According to Daniel J. Callahan of Callahan & Blaine in Santa Ana, lead counsel for the plaintiffs, “The Defendants, olive oil manufacturers, distributors and retailers who sell their product in the State of California, have been knowingly misleading and defrauding California consumers for years. Defendants have been claiming the olive oil they sell meets the high standard of the extra virgin classification, thus entitling Defendants to charge a hefty premium for the product, when in fact the product does not meet that standard and is of inferior quality often adulterated with cheaper refined oils such as hazelnut oil or lesser olive oils.”

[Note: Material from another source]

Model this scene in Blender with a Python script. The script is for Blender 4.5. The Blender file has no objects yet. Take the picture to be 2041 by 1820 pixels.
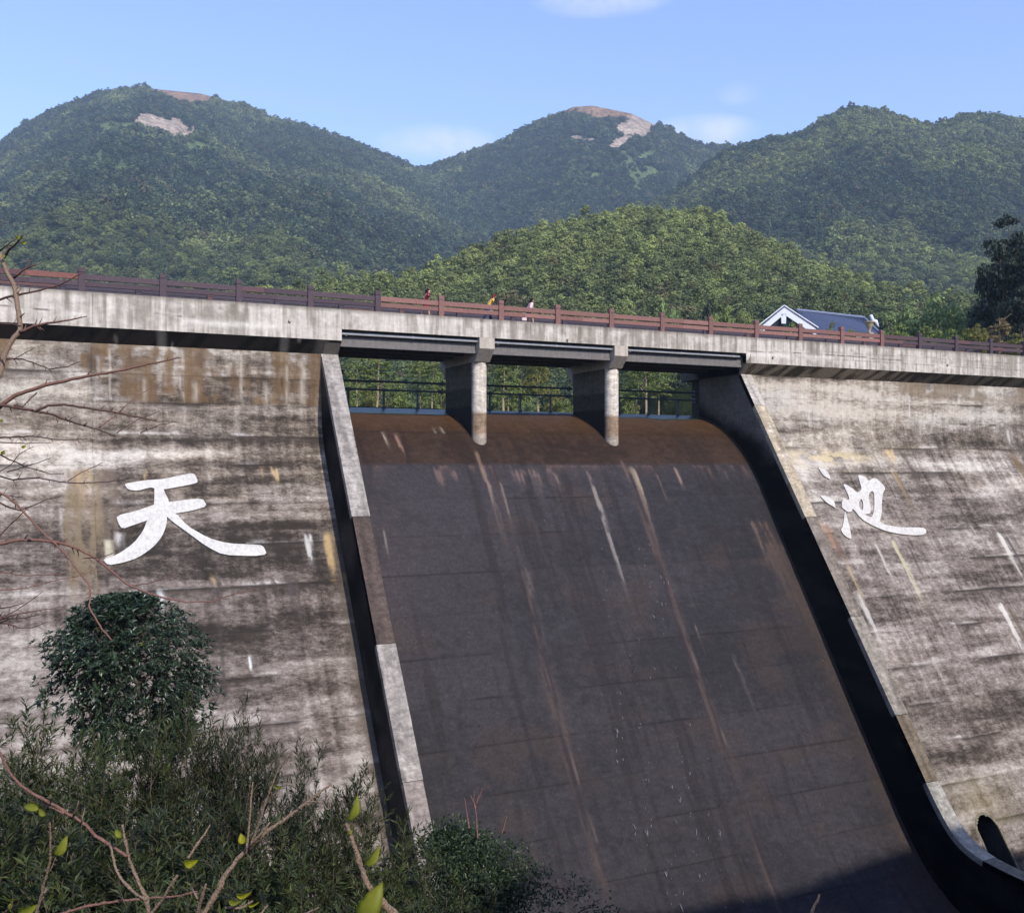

A statement by the law firm continued: “These misrepresentations have been proven false in a comprehensive study by the UC Davis Olive Center at the Robert Mondavi Institute for Wine and Food Science at the University of California, Davis in its July 2010 Report. The Report is authored by the leading Ph.D.s, researchers and scientists in the nation on edible oil research and education. Cooperating and contributing to the funding, research and findings in this study were the California Olive Oil Council, the American Oil Chemists’ Society (AOCS) and the Australian Olive Oil Association.”
Plaintiffs are seeking an injunction preventing the questionable oil from being distributed and may also request hundreds of millions of dollars in restitution for “fraudulently obtained profits,” Callahan said, estimating that, with so many defendants, the case will take perhaps two years before it makes it into court.
Allegations of adulterated olive oil and olive oil fraud are not new in the U.S. where for a long time European olive oil exporters have been taking advantage of American naïveté and an absence of quality standards.
The lawsuit is the latest development in the unfolding aftermath of the UC
Davis study which was financed, in part, by olive oil producers in California.